Far too often, I joke with my friends that I should become something utterly different than what I am now. A traveling food critic; a fact-finder for travel guides. It would satisfy my wanderlust and my drive to write, but not my drive to set things to rights.
I do not know how to satisfy that need. I know better than to picture myself as a crusader for, well, anything at all, really: as someone once said, I shouldn't belong to any organization crazy or desperate enough to have me.
But, on the other hand, it is painful for me to truly look around me at the society I live in. I see so many things that need doing, need fixing, that need someone to pick up the reins and say, "Okay, here's where we make our start on making things better"—that I find it easier to retreat and do nothing.
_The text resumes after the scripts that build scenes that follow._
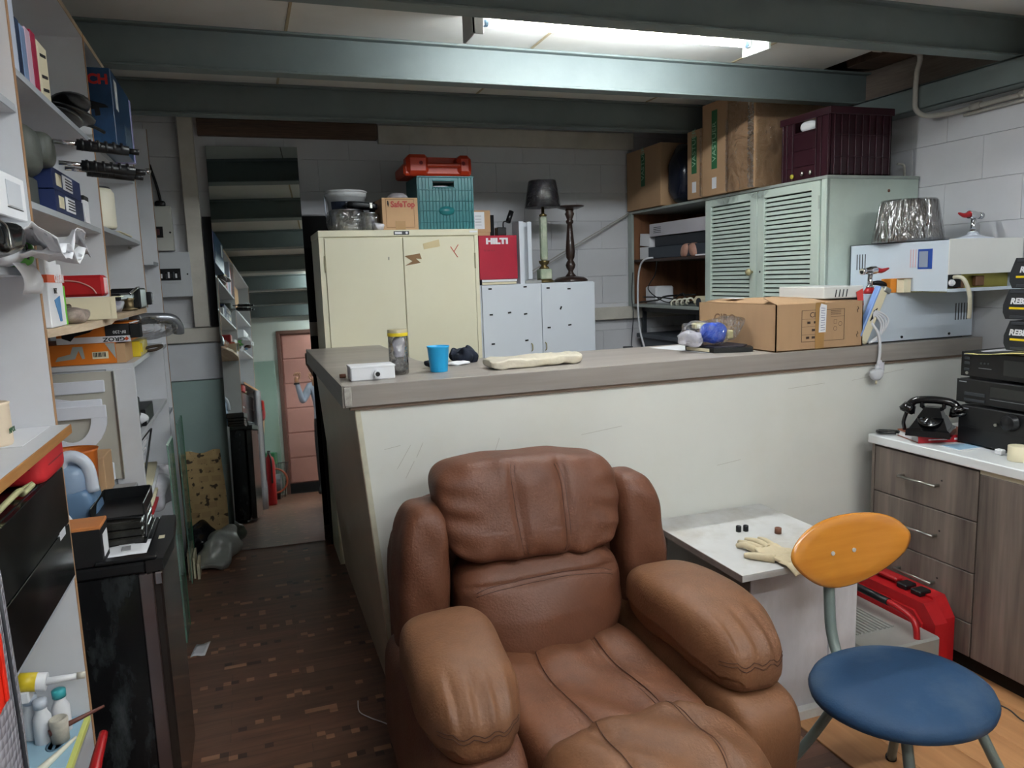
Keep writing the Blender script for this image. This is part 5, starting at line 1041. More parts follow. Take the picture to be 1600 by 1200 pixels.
# ---------------------------------------------------------------- louvred cabinet with open shelf
mint = mat('pale_mint_paint', 'BFCCC2', .42, var=.05, scale=4, bump=.05, bscale=30, c2='9DAAA0', c2amt=.4, c2scale=2.5)
dwood = grain('dark_brown_shelf', '2E211D', '4D3830', 'y', 3, .5); bwood = grain('brown_inside', '5F3F2C', '8A5F42', 'z', 3, .5)
t = thing('louvre_cabinet', 'pale mint louvred cabinet with an open brown shelf compartment on the right wall', 'cabinet', (3.0, 4.0, 1.39))
SX = 2.715
build('side_panel', MB().box(SX, 3.05, 1.37, 3.295, 3.068, 2.055, .002), mint, t)
build('top', MB().box(SX-.006, 3.045, 2.042, 3.295, 5.09, 2.058, .002), mat('painted_top_edge', '9BA29C', .5, var=.1), t)
build('bottom', MB().box(SX-.006, 3.05, 1.368, 3.295, 5.09, 1.388, .002), mat('painted_top_edge', '9BA29C'), t)
build('partition', MB().box(SX+.01, 4.075, 1.388, 3.295, 4.092, 2.042), dwood, t)
build('back_panel', MB().box(3.28, 3.068, 1.388, 3.295, 5.08, 2.042), bwood, t); build('end_panel', MB().box(SX, 5.06, 1.388, 3.28, 5.085, 2.042), bwood, t)
build('end_post', MB().box(SX-.006, 5.03, 1.388, SX+.014, 5.09, 2.042, .002), mat('painted_top_edge', '9BA29C'), t)
build('shelf', MB().box(SX+.02, 4.092, 1.694, 3.28, 5.06, 1.712, .002), dwood, t)
build('hinge_post', MB().box(SX-.004, 3.05, 1.388, SX+.02, 3.085, 2.042, .002), mint, t)
for k, (a, b) in enumerate(((3.088, 3.570), (3.576, 4.073))):
    dz0, dz1, st = 1.392, 2.038, .058
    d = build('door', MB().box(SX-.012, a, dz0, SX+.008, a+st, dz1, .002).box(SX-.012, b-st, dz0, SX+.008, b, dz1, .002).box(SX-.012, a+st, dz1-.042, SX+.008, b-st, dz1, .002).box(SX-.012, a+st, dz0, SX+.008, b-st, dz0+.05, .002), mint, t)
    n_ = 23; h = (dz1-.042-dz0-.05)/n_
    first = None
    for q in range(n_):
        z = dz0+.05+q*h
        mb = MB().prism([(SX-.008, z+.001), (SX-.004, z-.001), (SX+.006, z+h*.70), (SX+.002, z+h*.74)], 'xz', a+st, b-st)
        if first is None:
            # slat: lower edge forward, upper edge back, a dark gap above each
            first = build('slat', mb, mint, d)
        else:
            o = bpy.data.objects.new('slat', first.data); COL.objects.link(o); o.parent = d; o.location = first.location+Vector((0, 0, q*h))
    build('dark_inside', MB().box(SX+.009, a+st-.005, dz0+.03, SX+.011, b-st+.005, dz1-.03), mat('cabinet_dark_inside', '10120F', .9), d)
    if k == 1: build('knob', MB().lathe([(.008, 0), (.008, .014), (.019, .02), (.021, .03), (.014, .038), (0, .039)], (0, 0, 0), 18, face_M((SX-.012, a+.032, 1.60), '-x')), mat('brass_white_knob', 'B9AE84', .35, .3, var=.3, scale=60), d)
    else:
        build('keyhole', MB().cyl((SX-.0135, b-.03, 1.60), (SX-.011, b-.03, 1.60), .006, n=10), ink, d)
        build('hinge', MB().box(SX-.015, a-.004, 1.90, SX-.010, a+.006, 1.965, .001), mat('painted_hinge', 'A5B0A8', .4), d)
build('screw_hole', MB().cyl((3.10, 3.048, 1.985), (3.10, 3.051, 1.985), .008, n=10), mat('rust_brown', '6E4634'), t)
solo('bracket_hook', 'small white bent hook on the wall above the mint cabinet corner', 'hook', MB().tube([(3.27, 3.12, 2.058), (3.26, 3.11, 2.09), (3.24, 3.10, 2.12), (3.20, 3.10, 2.125)], .007, 6, flat=.5), conduit)
solo('floor_cupboard', 'dark grey cupboard standing low under the mint cabinet', 'cupboard', MB().box(2.76, 3.75, 0, 3.28, 5.0, 1.14, .004).box(2.74, 3.73, 1.14, 3.28, 5.03, 1.17, .003), mat('slate_grey', '4C5158', .5, var=.1))
solo('leg_frame', 'dark metal leg frame carrying the mint cabinet', 'frame', MB().box(2.80, 3.72, 0, 2.83, 3.75, 1.368).box(2.80, 5.03, 0, 2.83, 5.06, 1.368).box(2.80, 3.73, 1.33, 2.83, 5.05, 1.368), dark_grey)
# things in the open compartment
gS = None
t = thing('white_carton', 'long white printed carton on top of the dark cartons in the open compartment', 'box', (2.95, 4.4, 1.86))
build('body', MB().box(2.76, 4.12, 1.868, 3.08, 4.86, 1.955, .002), mat('dull_white_card', 'B9B6BC', .6, var=.05), t)
for q in range(4): build('print_line', MB().box(2.7588, 4.70, 1.89+q*.012, 2.7605, 4.80, 1.894+q*.012), ink, t)
solo('dark_carton', 'dark navy carton under the long white carton in the open compartment', 'box', MB().box(2.78, 4.13, 1.795, 3.15, 4.82, 1.866, .003), mat('navy_black_card', '22272F', .5, var=.1))
solo('dark_carton', 'lowest dark slate carton in the open compartment', 'box', MB().box(2.75, 4.15, 1.713, 3.15, 4.86, 1.793, .003), mat('slate_card', '343A44', .5, var=.1))
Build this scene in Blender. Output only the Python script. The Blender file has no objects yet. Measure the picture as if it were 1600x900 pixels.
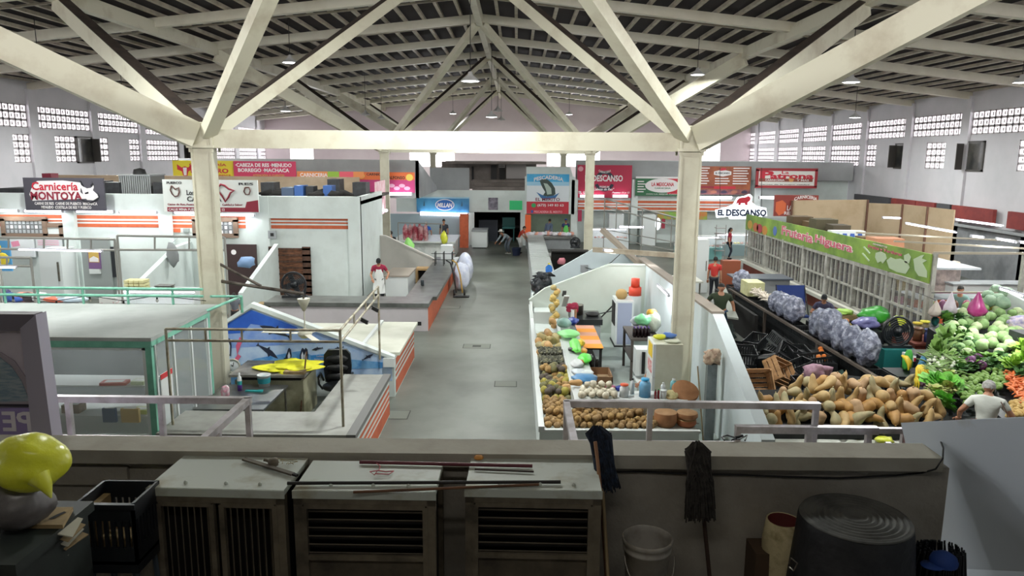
import bpy, math, random
from mathutils import Vector, Matrix, noise
random.seed(7)
C = bpy.context.scene.collection
PI = math.pi
# ---------------------------------------------------------------- camera (1600x900 frame)
F, CAMH = 1160.0, 5.4
def _axes():
    y = Vector((8, 207, -F)).normalized()
    x = Vector((1, -.0085, (8 + 207 * -.0085) / F)); x -= y * x.dot(y); x.normalize()
    return x, y, x.cross(y)
_X, _Y, _Z = _axes()
cam = bpy.data.cameras.new('camera'); camo = bpy.data.objects.new('camera', cam); C.objects.link(camo)
cam.sensor_width = 36; cam.lens = F / 1600 * 36; cam.clip_end = 400; cam.clip_start = .05
_R = Matrix(((_X.x, _X.y, _X.z), (_Y.x, _Y.y, _Y.z), (_Z.x, _Z.y, _Z.z)))
camo.matrix_world = Matrix.Translation((0, 0, CAMH)) @ _R.to_4x4()
bpy.context.scene.camera = camo
# ---------------------------------------------------------------- world, exposure
sc = bpy.context.scene
sc.view_settings.view_transform = 'Standard'; sc.view_settings.look = 'None'
sc.view_settings.gamma = 1; sc.view_settings.use_curve_mapping = False
sc.view_settings.exposure = EXPO = 0.1
w = bpy.data.worlds.new('sky'); sc.world = w; w.use_nodes = True
w.node_tree.nodes['Background'].inputs[0].default_value = (1.0, .97, .98, 1)
w.node_tree.nodes['Background'].inputs[1].default_value = 5.0
sc.cycles.max_bounces = 8; sc.cycles.diffuse_bounces = 5; sc.cycles.glossy_bounces = 3
sc.cycles.transparent_max_bounces = 12; sc.cycles.sample_clamp_indirect = 4
sc.cycles.caustics_reflective = False; sc.cycles.caustics_refractive = False
def area_light(name, loc, size, sizey, power, rot=(0, 0, 0), col=(1, 1, 1), shape='RECTANGLE', parent=None, spread=PI):
    l = bpy.data.lights.new(name, 'AREA'); l.shape = shape; l.size = size
    if shape == 'RECTANGLE': l.size_y = sizey
    l.energy = power; l.color = col; l.spread = spread
    o = bpy.data.objects.new(name, l); C.objects.link(o); o.location = loc; o.rotation_euler = rot
    if parent: o.parent = parent
    return o
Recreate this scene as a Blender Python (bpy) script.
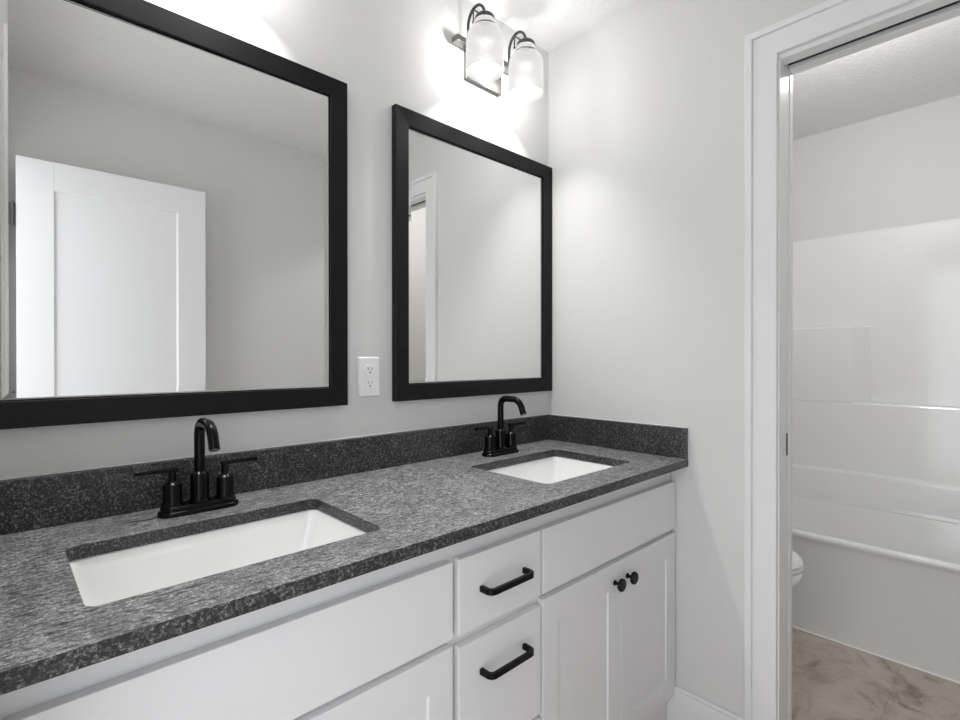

Paradoxical, isn't it? So many things that you want to tackle, to fix, to make right—but the sheer volume of them all makes you cower in your own house. Afraid to start; doubting that picking one cause, one need, and devoting your energy to it would be enough to topple the mountain.
I look in the mirror and see a person who does not truly know who she is or what she is capable of—only the whisper of knowledge that with some courage and determination, she could be something infinitely better than her current state.
I'm not a perfectionist. I just wish I could go to sleep at night without the voice in the back of my head saying, "You cannot have back your wasted days. Make them count."